Derrel Myers and Jo Jo's mother, Naomi White, opened their homes and their hearts to their son's friends and community. They channeled their pain and anger into empowerment and personal growth. With Global Exchange, Derrel and Naomi organized a trip to Cuba in Jo Jo's memory. They had heard many stories from Jo Jo's friends about his trip to Cuba in 1993. One of the things that inspired him most was how much love and how little violence he saw there. Jo Jo's family and friends spent many Sundays over the next several months getting to know each other, planning, meeting, figuring out trip logistics and fundraising so that everyone who wanted to go could go, regardless of their ability to pay.

In July 1996, dozens of Jo Jo's friends and family members went to Cuba. For many, it was the first time they had ever traveled outside of San Francisco. I will never forget the connections we made with our Cuban brothers and sisters. One evening Jo Jo's friends and some Cuban rappers performed together onstage. Although the two groups couldn't speak each other's language, the communication was loud and clear.

Jo Jo's killer has never been found. For Derrel and Naomi he will always be another victim in this tragedy. What was his life like? Why was he so angry? They believe that society bears some responsibility for their son's murder, and for the tragic life his murderer has led. They do not believe that putting to death the man who killed their son would bring them closure or fill the absence in their hearts.

In a letter Derrel and Naomi published in the San Francisco Bay Guardian after their son's death they asked the question: "Who Killed Jo Jo?"

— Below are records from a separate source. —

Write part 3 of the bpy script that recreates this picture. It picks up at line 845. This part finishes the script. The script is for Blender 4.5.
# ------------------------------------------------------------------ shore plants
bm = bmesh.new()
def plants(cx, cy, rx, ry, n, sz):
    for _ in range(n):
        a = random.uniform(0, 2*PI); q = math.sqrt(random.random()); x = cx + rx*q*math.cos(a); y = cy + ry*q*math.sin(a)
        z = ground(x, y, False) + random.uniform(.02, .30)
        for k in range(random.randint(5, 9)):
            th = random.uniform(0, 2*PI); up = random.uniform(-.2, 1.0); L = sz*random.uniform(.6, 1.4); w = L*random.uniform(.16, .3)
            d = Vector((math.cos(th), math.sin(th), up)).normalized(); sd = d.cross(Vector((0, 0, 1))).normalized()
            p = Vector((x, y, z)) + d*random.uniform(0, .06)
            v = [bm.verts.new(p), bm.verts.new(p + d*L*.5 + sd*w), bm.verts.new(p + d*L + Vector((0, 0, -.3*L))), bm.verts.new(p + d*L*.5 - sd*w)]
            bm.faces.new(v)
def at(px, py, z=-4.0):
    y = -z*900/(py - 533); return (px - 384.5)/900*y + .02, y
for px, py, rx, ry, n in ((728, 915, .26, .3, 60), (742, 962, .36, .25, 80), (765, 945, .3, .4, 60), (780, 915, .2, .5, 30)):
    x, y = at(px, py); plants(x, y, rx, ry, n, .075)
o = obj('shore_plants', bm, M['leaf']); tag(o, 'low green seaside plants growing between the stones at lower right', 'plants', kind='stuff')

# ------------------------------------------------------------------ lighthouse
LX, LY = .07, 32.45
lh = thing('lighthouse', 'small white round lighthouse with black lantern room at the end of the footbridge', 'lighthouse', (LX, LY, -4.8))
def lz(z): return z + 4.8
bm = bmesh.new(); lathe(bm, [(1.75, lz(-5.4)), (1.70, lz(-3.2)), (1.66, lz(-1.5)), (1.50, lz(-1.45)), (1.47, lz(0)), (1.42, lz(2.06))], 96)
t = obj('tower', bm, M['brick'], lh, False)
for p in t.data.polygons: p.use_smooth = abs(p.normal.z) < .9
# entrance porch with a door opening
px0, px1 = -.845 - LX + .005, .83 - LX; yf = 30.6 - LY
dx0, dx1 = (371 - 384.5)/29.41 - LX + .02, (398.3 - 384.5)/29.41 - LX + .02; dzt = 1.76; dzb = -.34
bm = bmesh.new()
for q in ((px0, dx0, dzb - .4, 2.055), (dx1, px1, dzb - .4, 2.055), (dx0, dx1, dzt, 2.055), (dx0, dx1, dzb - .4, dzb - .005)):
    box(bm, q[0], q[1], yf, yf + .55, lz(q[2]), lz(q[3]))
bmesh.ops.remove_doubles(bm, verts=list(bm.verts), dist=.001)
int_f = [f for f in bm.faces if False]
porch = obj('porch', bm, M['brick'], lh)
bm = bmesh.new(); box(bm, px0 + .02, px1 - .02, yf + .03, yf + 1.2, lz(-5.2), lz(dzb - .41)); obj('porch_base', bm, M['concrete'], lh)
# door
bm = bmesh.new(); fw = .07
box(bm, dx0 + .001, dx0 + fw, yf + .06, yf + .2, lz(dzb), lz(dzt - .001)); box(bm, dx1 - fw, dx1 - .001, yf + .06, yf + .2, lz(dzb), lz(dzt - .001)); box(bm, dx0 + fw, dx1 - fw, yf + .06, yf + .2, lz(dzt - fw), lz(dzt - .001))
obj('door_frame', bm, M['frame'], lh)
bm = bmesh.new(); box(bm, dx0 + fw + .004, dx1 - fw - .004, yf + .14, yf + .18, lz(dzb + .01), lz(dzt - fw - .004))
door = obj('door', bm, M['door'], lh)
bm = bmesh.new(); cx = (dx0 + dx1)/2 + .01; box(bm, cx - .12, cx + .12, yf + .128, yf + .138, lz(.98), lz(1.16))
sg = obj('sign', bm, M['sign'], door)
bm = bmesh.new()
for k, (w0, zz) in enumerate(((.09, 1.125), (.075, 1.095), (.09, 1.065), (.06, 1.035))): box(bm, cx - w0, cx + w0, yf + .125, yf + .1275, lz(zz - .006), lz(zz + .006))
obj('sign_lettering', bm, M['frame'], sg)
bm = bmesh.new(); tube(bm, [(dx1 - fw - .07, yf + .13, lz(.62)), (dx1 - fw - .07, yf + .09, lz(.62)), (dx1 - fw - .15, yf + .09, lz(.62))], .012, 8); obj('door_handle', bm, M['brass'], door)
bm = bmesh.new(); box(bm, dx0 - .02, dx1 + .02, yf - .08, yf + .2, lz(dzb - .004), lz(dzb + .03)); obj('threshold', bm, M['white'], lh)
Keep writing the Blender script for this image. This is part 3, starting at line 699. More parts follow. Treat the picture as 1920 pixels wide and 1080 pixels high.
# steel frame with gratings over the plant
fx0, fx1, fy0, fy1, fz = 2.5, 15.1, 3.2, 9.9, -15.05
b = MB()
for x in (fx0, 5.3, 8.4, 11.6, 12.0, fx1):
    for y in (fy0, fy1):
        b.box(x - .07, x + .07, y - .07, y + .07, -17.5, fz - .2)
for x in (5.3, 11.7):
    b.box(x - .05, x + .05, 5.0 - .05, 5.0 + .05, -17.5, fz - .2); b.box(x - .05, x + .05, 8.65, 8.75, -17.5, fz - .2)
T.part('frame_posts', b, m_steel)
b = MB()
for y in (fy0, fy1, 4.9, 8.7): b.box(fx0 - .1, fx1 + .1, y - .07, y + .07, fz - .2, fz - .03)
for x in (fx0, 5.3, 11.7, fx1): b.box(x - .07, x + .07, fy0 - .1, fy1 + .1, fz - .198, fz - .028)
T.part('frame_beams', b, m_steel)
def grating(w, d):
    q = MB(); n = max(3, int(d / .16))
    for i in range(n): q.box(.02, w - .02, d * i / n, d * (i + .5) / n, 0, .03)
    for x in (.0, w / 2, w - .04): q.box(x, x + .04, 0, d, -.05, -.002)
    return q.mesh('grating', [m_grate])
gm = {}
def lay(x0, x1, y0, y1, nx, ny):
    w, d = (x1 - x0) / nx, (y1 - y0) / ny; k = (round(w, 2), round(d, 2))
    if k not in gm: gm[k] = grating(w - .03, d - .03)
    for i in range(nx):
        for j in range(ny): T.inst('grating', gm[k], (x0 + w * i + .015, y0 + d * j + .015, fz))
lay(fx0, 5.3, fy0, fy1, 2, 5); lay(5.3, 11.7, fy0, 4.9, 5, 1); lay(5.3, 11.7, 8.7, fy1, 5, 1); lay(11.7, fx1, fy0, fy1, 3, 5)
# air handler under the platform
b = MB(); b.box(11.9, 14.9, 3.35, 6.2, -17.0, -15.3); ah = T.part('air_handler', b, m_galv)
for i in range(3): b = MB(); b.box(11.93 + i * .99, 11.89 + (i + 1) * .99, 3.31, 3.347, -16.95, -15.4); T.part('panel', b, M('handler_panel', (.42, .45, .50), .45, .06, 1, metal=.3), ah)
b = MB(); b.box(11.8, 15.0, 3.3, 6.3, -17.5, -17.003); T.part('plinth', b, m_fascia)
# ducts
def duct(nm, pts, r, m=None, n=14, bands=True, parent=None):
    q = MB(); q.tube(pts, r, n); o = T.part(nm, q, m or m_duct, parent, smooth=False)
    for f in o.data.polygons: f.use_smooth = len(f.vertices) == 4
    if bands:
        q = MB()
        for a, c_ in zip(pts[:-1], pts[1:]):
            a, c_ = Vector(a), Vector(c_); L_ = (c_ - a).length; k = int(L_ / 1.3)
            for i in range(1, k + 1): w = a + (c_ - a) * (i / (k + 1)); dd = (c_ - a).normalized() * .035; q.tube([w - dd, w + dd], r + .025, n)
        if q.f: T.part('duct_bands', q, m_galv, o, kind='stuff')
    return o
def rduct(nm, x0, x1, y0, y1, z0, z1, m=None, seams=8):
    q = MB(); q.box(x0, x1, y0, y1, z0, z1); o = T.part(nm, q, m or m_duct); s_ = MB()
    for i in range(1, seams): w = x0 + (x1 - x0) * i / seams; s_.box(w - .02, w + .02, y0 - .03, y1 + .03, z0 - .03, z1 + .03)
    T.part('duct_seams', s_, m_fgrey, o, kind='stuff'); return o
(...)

"Who, then, besides the gunman, is responsible for this outrageous crime? Jo Jo was killed by the same social system he was trying to change; a system that takes food, music, health and recreation programs from school children so that the wealthy corporate executives and stockholders can pay fewer taxes. It's a system that closes factories in California so that stockholders can earn greater profits from the labor of children in Mexico and other parts of the Third World. It's a system that denies social services to the homeless and working poor to feed the hogs at the Pentagon feeding trough. … It's a system that, in the name of peace, wages endless war at home and abroad, militarizing our society and promoting more violence in the form of the death penalty and war on drugs. It is criminalizing poverty, youth and dissent, making justice even less accessible to the poor."
Derrel and Naomi will never completely heal from the loss of their only child. But they can teach us all something about grieving and healing, about creating a world in which no parent has to bury a child killed by gun violence. I have seen the impact they have on the people in our community. They have decided that the best way to honor Jo Jo is to strive for a world that respects all children, and for a society that offers equal opportunity, liberty and justice for all. They are showing us how to grieve in a way that helps heal everyone.